Während die deutschen Fußball-Männer um die WM-Teilnahme bangen, sorgen sich die organisierten Anhänger hierzulande um die Zukunft der Fankultur.

Einen Tag vor dem Spiel Deutschland gegen die Slowakei in Leipzig gingen dort am Sonntag rund 10.000 Fans verschiedener Vereine auf die Straße, um gegen die geplante Verschärfung der Sicherheitsvorkehrungen in deutschen Stadien zu protestieren.

„Fußballfans sind keine Verbrecher“, skandierten sie oder „Gegen alle Stadionverbote“. Dabei traten auch verfeindete Gruppierungen zusammen auf – das große Ganze eint die Masse auch der Ultras in Deutschland. Ihre Meinung ist klar: „Der Fußball ist sicher“.

Erklärte Feindbilder der Fans sind Politiker und Verbandsfunktionäre, die über personalisierte Tickets, Gesichtsscanner und eine Ausweitung von Stadionverboten nachdenken. Im Dezember könnten die Pläne auf einer Innenministerkonferenz der Bundesländer beschlossen werden.

Beide Seiten stehen sich dabei unversöhnlich gegenüber – und überziehen hier wie da. Die Fans, wenn sie pauschal erklären, dass Pyrotechnik von allen Stadionbesuchern gewollt wird und ignorieren, dass der Fußball durchaus ein Gewaltproblem hat. Wobei sich das immer mehr auf die An- und Abreise zu und von einem Spiel verlagert.

Die Politik wiederum dramatisiert die Zustände, verurteilt auch die vielen friedlichen aktiven Fans pauschal und will die an der Basis geleistete Arbeit der Vereine oft gar nicht zur Kenntnis nehmen. Dieses Diktat von oben schürt die Wut zusätzlich.

Klar ist: In den Stadien gibt es nicht nur organisierte Fans. Viele Zuschauer stören sich an dem Alleinvertretungsanspruch der aktiven Ultraszenen. Es würde diesen Anhängern nicht schaden, wenn sie die normalen Besucher eines Fußballspiels genauso ernst nehmen würden wie sich selbst.

Anders als von so manchem politischen Hardliner suggeriert, ist der Stadionbesuch dabei heute viel sicherer als noch vor 40 oder 50 Jahren. Familien können sich gerade in den Profiligen bedenkenlos ein Spiel anschauen. Hier würde ein bisschen weniger Aktionismus guttun.
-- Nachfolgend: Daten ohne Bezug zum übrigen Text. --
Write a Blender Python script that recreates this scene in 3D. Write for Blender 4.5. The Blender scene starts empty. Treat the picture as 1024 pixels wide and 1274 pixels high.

Um sich wieder anzunähern, müssten beide Seiten aufeinander zugehen und nicht auf Maximalforderungen beharren. Das allerdings scheint derzeit utopisch und so droht, die eigentlich sichere Lage rund um die deutschen Stadien unnötig zu eskalieren.

„Wenn wir Ultras zusammenstehen, kann uns niemand aufhalten“, hieß es am Ende der Demonstration am Sonntag. Dabei klingen Sätze wie diese eher nach Konfrontation denn Entspannung. Dabei wäre es dringend geboten, miteinander zu reden und nicht vorab Tatsachen zu schaffen.

Am Ende würde das sonst womöglich dazu führen, dass der Fußball nicht unbedingt sicherer wird, sich dafür aber von der eigentlich gewollten Fankultur verabschieden muss. Allen, denen der Fußball wirklich am Herzen liegt, dürfte es vor beiden Szenarien grausen.